Updated

Members of a marine mammal conservation group who attacked Japanese whalers off Antarctica on Friday, injuring two of them, are "terrorists," Japan's Fisheries Agency said.

Two activists from the Sea Shepherd protest ship went missing during the confrontation with Japanese whaling craft Nisshin Maru early Friday, but were rescued safely — with members of the Japanese whaling expedition assisting in the rescue efforts in the icy waters of the Ross Sea.

The protesters then resumed their pursuit of the Japanese vessel, and dumped foul-smelling butyric acid onto the whaling ship's deck, injuring two Japanese crewmembers, according to Takahide Naruko, the chief of the Far Seas Fisheries Division of the Fisheries Agency.

The two crewmembers suffered facial injuries when the bottle of acid smashed on deck, sending shards of glass in all directions, he said. One was hit by an empty container of acid and the other had acid squirted in his eye, he said.

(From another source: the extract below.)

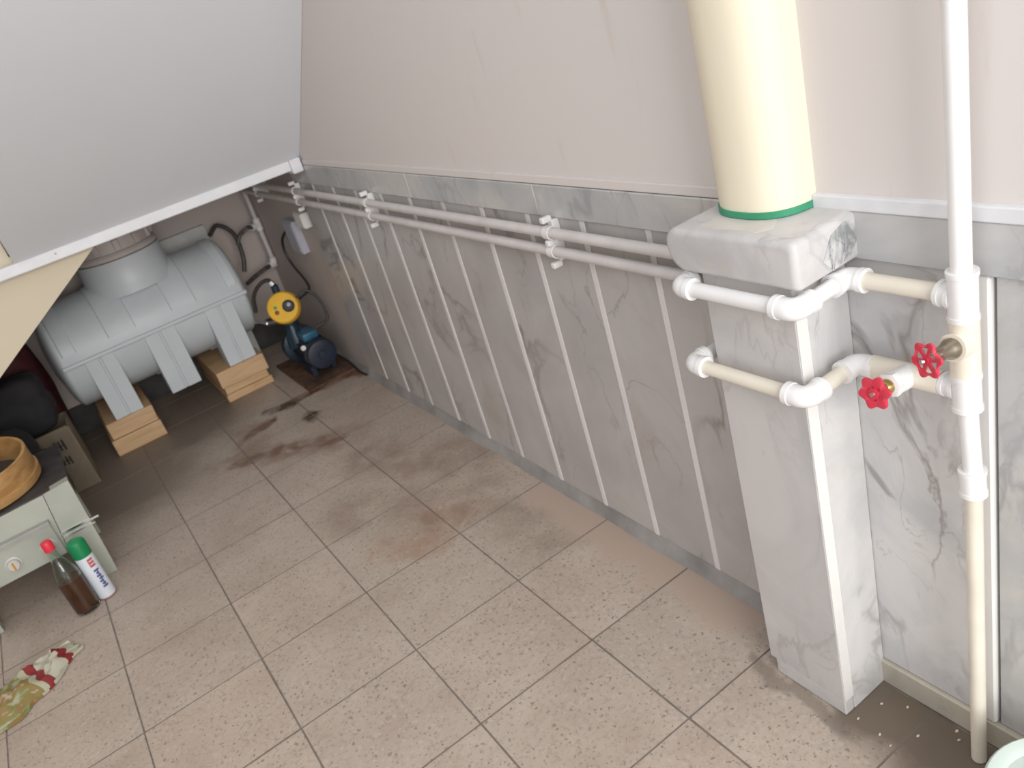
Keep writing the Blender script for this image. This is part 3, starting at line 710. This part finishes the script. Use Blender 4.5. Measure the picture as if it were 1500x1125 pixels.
bm = BM(); lathe(bm, dc + rt * .004 + upv * .004, ax, [(0, .010), (.009, .0100), (.008, .014), (0, .0145)], 16); obj('dial_knob', bm, M['grey_box'], dl, 35)
bm = BM(); lathe(bm, fc - rt * .030 + upv * .006 + ax * .012, ax, [(0, 0), (.008, 0), (.007, .004), (0, .005)], 12); obj('green_lamp', bm, M['green_led'], pc, 35)
bm = BM(); lathe(bm, fc - rt * .028 - upv * .016 + ax * .012, ax, [(0, 0), (.010, 0), (.008, .004), (0, .005)], 12); obj('reset_button', bm, M['dark_red_led'], pc, 35)
bm = BM(); tube(bm, [(.757, 3.468, .262), (.757, 3.466, .42)], .016, 14); obj('pipe_stub', bm, M['pump_blue'], pc, True)
def cable(label, pts, r=.0058):
    bm = BM(); tube(bm, catmull(pts, 7), r, 8); o = obj('power_cable', bm, M['cable'], None, True); tag(o, label, 'cable')
cable('black cable looping from the grey wall box down to the yellow controller',
      [(.905, 3.465, .61), (.896, 3.50, .60), (.888, 3.56, .56), (.885, 3.58, .50), (.890, 3.55, .44), (.898, 3.50, .385), (.89, 3.46, .345), (.83, 3.44, .33)])
cable('black cable curving from the yellow controller down behind the pump motor',
      [(.815, 3.43, .345), (.86, 3.42, .36), (.893, 3.40, .32), (.900, 3.38, .26), (.89, 3.37, .215), (.84, 3.375, .205), (.815, 3.38, .19)])
cable('black cable lying along the foot of the wall beside the pump',
      [(.885, 3.72, .018), (.893, 3.5, .018), (.895, 3.32, .018), (.888, 3.20, .006), (.890, 3.12, .0055)], .005)

# ================================================================== LEFT SIDE: STOVE AND CLUTTER
SY = 2.636
st = thing('gas_stove', 'old cream enamel stove with round knobs and dark cooktop at the left', 'stove', (-.44, 2.8, 0))
bm = BM(); prism(bm, [(-.302, .338), (-.226, .345), (-.231, .20), (-.240, .001), (-.318, .001), (-.322, .15)], 'y', SY, SY + .035); sp_ = obj('side_panel', bm, M['enamel'], st)
bm = BM(); box(bm, (-.318, SY - .004, .196), (-.205, SY + .002, .203)); box(bm, (-.318, SY - .004, .183), (-.222, SY + .002, .187)); tag(obj('panel_bead', bm, M['chrome'], sp_), 'thin metal bead across the panel')
bm = BM(); prism(bm, [(-.640, .328), (-.304, .337), (-.324, .150), (-.640, .150)], 'y', SY + .001, SY + .035); obj('front_panel', bm, M['enamel'], st)
bm = BM(); box(bm, (-.655, SY - .026, .247), (-.326, SY + .002, .262), .002); obj('lip', bm, M['panel_enamel'], st)
bm = BM(); box(bm, (-.655, SY - .016, .140), (-.328, SY + .002, .246), .004); kp = obj('knob_panel', bm, M['enamel'], st)
for kx in (-.360, -.462, -.56):
    bm = BM(); lathe(bm, (kx, SY - .0155, .190), (0, -1, 0), [(0, 0), (.0235, 0), (.0235, .004), (.019, .006), (.017, .018), (.014, .021), (0, .021)], 24)
    k_ = obj('knob', bm, M['knob'], st, 35)
    bm = BM(); box(bm, (kx - .0025, SY - .039, .177), (kx + .0025, SY - .0355, .203), .001); obj('pointer', bm, M['orange'], k_)
bm = BM(); box(bm, (-.665, SY + .002, .3285), (-.226, 3.02, .340), .003); ct = obj('cooktop', bm, M['cooktop'], st)
bm = BM(); box(bm, (-.655, SY + .034, .20), (-.245, 3.0, .328)); obj('oven_body', bm, M['underside'], st)
bm = BM(); prism(bm, [(-.665, .20), (-.585, .20), (-.585, .001), (-.650, .001)], 'y', SY, SY + .03); obj('leg', bm, M['enamel'], st)
for xx in (-.65, -.29):
    bm = BM(); box(bm, (xx, 2.95, .001), (xx + .04, 2.99, .20), .003); obj('leg', bm, M['enamel'], st)
def ringband(bm, c, r, h, th, tilt=(0, 0, 1)):
    lathe(bm, c, tilt, [(r, 0), (r + th * .3, h * .03), (r + th * .15, h * .28), (r + th * .35, h * .5), (r, h), (r - th, h), (r - th, 0)], 56, True)
sv = thing('wooden_sieve', 'large round bentwood sieve hoop lying on the cooktop', 'sieve', (-.455, 2.83, .34))
ax_ = (.06, -.10, 1)
bm = BM(); ringband(bm, (-.462, 2.83, .361), .166, .095, .009, ax_); obj('hoop', bm, M['hoop'], sv, 35)
bm = BM(); lathe(bm, (-.462, 2.83, .359), ax_, [(.168, .004), (.176, .006), (.176, .030), (.168, .032)], 56, True); obj('outer_band', bm, M['hoop'], sv, 35)
bm = BM(); lathe(bm, (-.462, 2.83, .361), ax_, [(0, .012), (.158, .012), (.158, .010), (0, .010)], 40); obj('mesh_disc', bm, M['cooktop'], sv)
sv2 = thing('small_sieve', 'smaller olive wooden hoop nested inside the large sieve', 'sieve', (-.51, 2.83, .36))
bm = BM(); ringband(bm, (-.490, 2.82, .376), .098, .10, .008, ax_); obj('hoop', bm, M['hoop_dark'], sv2, 35)

# cardboard box with bags
cb = thing('cardboard_box', 'brown printed cardboard box on the floor beside the tank', 'box', (-.4, 3.48, 0))
bm = BM(); box(bm, (-.62, 3.395, .001), (-.198, 3.401, .268), .001, 1); fw = obj('front_wall', bm, M['cardboard'], cb)
bm = BM(); prism(bm, [(-.198, 3.396), (-.192, 3.396), (-.185, 3.60), (-.191, 3.60)], 'z', .001, .262); obj('side_wall', bm, M['carton_side'], cb)
bm = BM(); box(bm, (-.62, 3.594, .001), (-.190, 3.60, .262)); obj('back_wall', bm, M['cardboard'], cb)
bm = BM(); box(bm, (-.62, 3.40, .001), (-.614, 3.60, .262)); obj('side_wall', bm, M['cardboard'], cb)
bm = BM(); box(bm, (-.614, 3.40, .001), (-.197, 3.595, .006)); obj('bottom', bm, M['cardboard'], cb)
def inkpart(rects):
    bm = BM()
    for x0_, z0_, x1_, z1_ in rects: box(bm, (x0_, 3.3938, z0_), (x1_, 3.3955, z1_))
    obj('printed_mark', bm, M['ink'], fw)
inkpart([(-.330, .196, -.285, .216), (-.318, .190, -.297, .222)])
inkpart([(-.270, .185, -.262, .226), (-.256, .183, -.248, .224), (-.242, .181, -.234, .226), (-.270, .200, -.236, .204)])
inkpart([(-.285, .128, -.278, .160), (-.273, .124, -.266, .158), (-.259, .122, -.252, .158), (-.247, .120, -.240, .154), (-.285, .138, -.241, .142)])
def lump(name, c, r, mat, label, cat, seed, amp=.16, flat=None, sub=4, parent=None, pw=3):
    bm = BM(); bmesh.ops.create_icosphere(bm, subdivisions=sub, radius=1.0); c = Vector(c)
    for v_ in bm.verts:
        d = v_.co.normalized()
        k = 1 + amp * noise.noise(d * 1.7 + Vector((seed, 0, 0))) + amp * .5 * noise.noise(d * 4.5 + Vector((0, seed, 0))) + amp * .22 * abs(noise.noise(d * 11 + Vector((0, 0, seed))))
        sq = (abs(d.x) ** pw + abs(d.y) ** pw + abs(d.z) ** pw) ** (-1 / pw)
        v_.co = Vector((d.x * r[0], d.y * r[1], d.z * r[2])) * k * (.2 + .8 * sq) + c
        if flat is not None: v_.co.z = max(v_.co.z, flat)
    o = obj(name, bm, M[mat], parent, 60); return tag(o, label, cat)
lump('bin_bag', (-.345, 3.490, .378), (.148, .086, .118), 'bin_bag', 'black plastic bag bulging out of the cardboard box', 'bag', 2.1, .09, .266, pw=7, sub=5)
lump('dark_bag', (-.44, 3.20, .20), (.16, .12, .20), 'bin_bag', 'dark sack on the floor between stove and cardboard box', 'bag', 6.4, .14, .002)
lump('red_sack', (-.325, 3.78, .33), (.140, .13, .32), 'red_sack', 'dark red sack behind the black bag under the stair', 'bag', 4.3, .10, .002)

# glass bottle and spray can
BX, BY = -.347, 2.500
bt = thing('glass_bottle', 'clear glass bottle half full of brown liquid with a red cap', 'bottle', (BX, BY, 0))
bm = BM(); lathe(bm, (BX, BY, .001), (0, 0, 1), [(0, .003), (.030, 0), (.0345, .004), (.035, .01), (.035, .120), (.033, .14), (.024, .17), (.015, .195), (.0125, .215), (.0125, .238),
     (.0105, .238), (.0105, .215), (.013, .195), (.022, .169), (.0312, .139), (.0330, .12), (.0330, .009), (0, .008)], 32); obj('glass', bm, M['glass'], bt, 40)
bm = BM(); lathe(bm, (BX, BY, .001), (0, 0, 1), [(0, .0085), (.0338, .0095), (.0338, .119), (0, .119)], 32); obj('liquid', bm, M['liquid'], bt, 40)
bm = BM(); lathe(bm, (BX, BY, .001), (0, 0, 1), [(0, .226), (.0150, .226), (.0155, .230), (.0155, .252), (.013, .257), (0, .258)], 24); obj('cap', bm, M['bottle_cap'], bt, 40)
SX, SYc = -.287, 2.521
cn = thing('spray_can', 'white aerosol can with green cap standing next to the bottle', 'can', (SX, SYc, 0))
bm = BM(); lathe(bm, (SX, SYc, .001), (0, 0, 1), [(0, 0), (.0255, 0), (.0265, .003), (.0262, .006), (.0262, .150), (.0245, .158), (.020, .162), (0, .162)], 32); body = obj('body', bm, M['can_white'], cn, 40)
bm = BM(); lathe(bm, (SX, SYc, .001), (0, 0, 1), [(.0262, .001), (.0272, .001), (.0272, .005), (.0262, .005)], 32, True); obj('bottom_rim', bm, M['can_rim'], cn, 40)
bm = BM(); lathe(bm, (SX, SYc, .001), (0, 0, 1), [(0, .155), (.0266, .155), (.0266, .196), (.024, .206), (.018, .210), (0, .211)], 32); obj('cap', bm, M['can_cap'], cn, 40)
def arcdecal(bm, a0, a1, z0_, z1_):
    n_ = 4; A_ = []
    for i in range(n_ + 1):
        a = math.radians(a0 + (a1 - a0) * i / n_)
        A_.append([bm.verts.new((SX + r * math.cos(a), SYc + r * math.sin(a), z)) for r in (.0262, .0267) for z in (z0_, z1_)])
    for p_, q_ in zip(A_[:-1], A_[1:]):
        for i0, i1 in ((0, 1), (1, 3), (3, 2), (2, 0)): bm.faces.new((p_[i0], p_[i1], q_[i1], q_[i0]))
    bm.faces.new([A_[0][k] for k in (0, 1, 3, 2)]); bm.faces.new([A_[-1][k] for k in (0, 1, 3, 2)])
bm = BM()
for z_a in (.118, .129, .140): arcdecal(bm, -84, -48, z_a, z_a + .0075)
arcdecal(bm, -84, -78, .118, .1475)
obj('red_print', bm, M['print_red'], body)
bm = BM()
for i, z_a in enumerate((.040, .050, .060, .070, .080, .090, .100)): arcdecal(bm, -82 + (i % 2) * 6, -46 - (i % 3) * 5, z_a, z_a + .0065)
arcdecal(bm, -66, -58, .042, .106)
obj('blue_print', bm, M['print_blue'], body)

# crumpled printed bag at the lower left
bm = BM(); nu, nv = 46, 18; A0 = Vector((-.400, 2.335, 0)); A1 = Vector((-.80, 2.12, 0)); dd = A1 - A0; pn = Vector((-dd.y, dd.x, 0)).normalized()
uvl = bm.loops.layers.uv.new('UVMap'); grid = []
for side in (0, 1):
    g = []
    for i in range(nu + 1):
        u = i / nu; row = []
        w_ = (.035 + .045 * min(1, u * 3.0)) * (1 + .25 * noise.noise(Vector((u * 6, 2.2, 0))))
        cl = A0 + dd * u + pn * .022 * noise.noise(Vector((u * 5, 0, 7)))
        for j in range(nv + 1):
            v_ = j / nv * 2 - 1
            puff = (1 - abs(v_) ** 2.2) * min(1, u * 8)
            cr = noise.noise(Vector((u * 9, v_ * 2.5, 1.3))) * .014 + abs(noise.noise(Vector((u * 22, v_ * 6, 4.3)))) * .012
            p = cl + pn * v_ * w_ + dd.normalized() * (.012 * noise.noise(Vector((v_ * 3, u * 3, 9))))
            top_z = .006 + max(0, .030 * puff * (.5 + u * .9) + cr * (.4 + puff))
            p.z = top_z if side == 0 else .002
            if side == 0 and abs(v_) > .99: p.z = .006 + abs(cr)
            row.append(bm.verts.new(p))
        g.append(row)
    grid.append(g)
def bf(vs_, uvs):
    f_ = bm.faces.new(vs_)
    for l, uv_ in zip(f_.loops, uvs): l[uvl].uv = uv_
for g in grid:
    for i in range(nu):
        for j in range(nv):
            bf((g[i][j], g[i + 1][j], g[i + 1][j + 1], g[i][j + 1]), [(i / nu, j / nv), ((i + 1) / nu, j / nv), ((i + 1) / nu, (j + 1) / nv), (i / nu, (j + 1) / nv)])
a_, b_ = grid
for i in range(nu):
    for j in (0, nv): bf((a_[i][j], a_[i + 1][j], b_[i + 1][j], b_[i][j]), [(i / nu, j / nv)] * 4)
for j in range(nv):
    for i in (0, nu): bf((a_[i][j], a_[i][j + 1], b_[i][j + 1], b_[i][j]), [(i / nu, j / nv)] * 4)
tag(obj('snack_bag', bm, M['bag'], None, 60), 'crumpled plastic bag printed white, red and olive on the floor', 'bag')

# bucket at the lower right
bk = thing('plastic_bucket', 'pale green-white plastic bucket at the foot of the riser pipe', 'bucket', (.786, .352, 0))
bm = BM(); lathe(bm, (.786, .352, .001), (0, 0, 1), [(0, 0), (.080, 0), (.082, .004), (.0975, .128), (.094, .128), (.079, .008), (0, .007)], 44); obj('body', bm, M['bucket'], bk, 35)
bm = BM(); lathe(bm, (.786, .352, .1295), (0, 0, 1), [(0, .010), (.080, .010), (.088, .016), (.099, .018), (.1025, .014), (.1025, 0), (.099, -.002), (.099, .000), (0, .000)], 44); obj('lid', bm, M['bucket'], bk, 35)

# paint chips on the floor beside the pillar
for x, y, s_ in ((.800, .700, .0035), (.797, .655, .0035), (.852, .690, .004), (.875, .655, .004), (.835, .610, .0045), (.885, .572, .005), (.872, .560, .004), (.79, .63, .003)):
    bm = BM(); n_ = 6; base = [(x + s_ * random.uniform(.5, 1) * math.cos(2 * PI * i / n_), y + s_ * .6 * random.uniform(.5, 1) * math.sin(2 * PI * i / n_)) for i in range(n_)]
    prism(bm, base, 'z', .0004, .0022)
    tag(obj('paint_chip', bm, M['crumb']), 'tiny pale paint chip on the floor beside the marble pillar', 'chip', 'paint chips by the pillar foot')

The protesters then resumed their pursuit of the Japanese vessel, and dumped foul-smelling butyric acid onto the whaling ship's deck, injuring two Japanese crewmembers, the Fisheries Agency said in a statement.

National broadcaster NHK said the protesters also threw a smoke bomb and that the two crewmembers suffered facial injuries when the bottle of acid smashed on desk, sending shards of glass in all directions.

Neither of the Japanese crewmen hurt in the incident suffered life-threatening injuries, according to Hideki Moronuki, the assistant director of the agency's whaling department, although he declined to give details.

"They're terrorists," Moronuki said of the anti-whaling activists who had been searching for the Japanese fleet for weeks. "They must stop these dangerous acts immediately."

He said the Sea Shepherd attack was unforgivable especially given that the Japanese helped find the missing protesters.

"We rescued them from a humanitarian point of view, but they attacked the Japanese as soon as they were safe," Moronuki said, saying the attack returned "good for evil."

Japan is considering what measures to take, including a possible lawsuit against the group, he said.

The Nisshin Maru left Japan in November for a six-month whaling expedition in the Antarctic as part of a scientific whaling program conducted within the rules of the International Whaling Commission.

Tokyo maintains that whaling is a national tradition and a vital part of its food culture, and is pushing for a limited resumption of hunts, arguing that whale stocks have sufficiently recovered since 1986 when a global moratorium on commercial whaling was introduced.

Sea Shepherd "successfully delivered" six liters of butyric acid to the ship's flensing deck, where whales are cut up, halting the crew's work, the group said on its Web site Friday.